Quick recap: JOINs, GROUP BY, and aggregates
What we're recapping — and why
Advanced SQL builds directly on three fundamentals: JOINs, GROUP BY, and aggregate functions. If any of these feel shaky, this lesson will sharpen them. If they feel solid, skim it — the exercises at the end will confirm you're ready.

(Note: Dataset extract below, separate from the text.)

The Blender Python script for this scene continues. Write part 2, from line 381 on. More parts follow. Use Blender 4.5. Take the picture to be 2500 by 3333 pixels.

We'll use the ShopMetrics database throughout. If you haven't set it up yet, go back to the previous lesson.
JOINs
A JOIN combines rows from two tables based on a condition.
SELECT
o.order_id,
c.name AS customer,
o.created_at,
o.status
FROM orders o
JOIN customers c ON c.customer_id = o.customer_id
WHERE o.status = 'completed'
ORDER BY o.created_at DESC
LIMIT 5;
order_id | customer | created_at | status
----------+---------------+----------------------------+-----------
187 | Customer 23 | 2025-11-14 09:12:44+00 | completed
203 | Customer 7 | 2025-11-12 17:33:01+00 | completed
...
The JOIN types you need to know
| Type | Returns |
|---|---|
INNER JOIN (or just JOIN) |
Only rows with a match in both tables |
LEFT JOIN |
All rows from the left table, NULL for unmatched right |
RIGHT JOIN |
All rows from the right table, NULL for unmatched left |
FULL OUTER JOIN |
All rows from both, NULL where no match |
CROSS JOIN |
Every combination of rows (cartesian product) |
In practice, JOIN and LEFT JOIN cover 95% of use cases.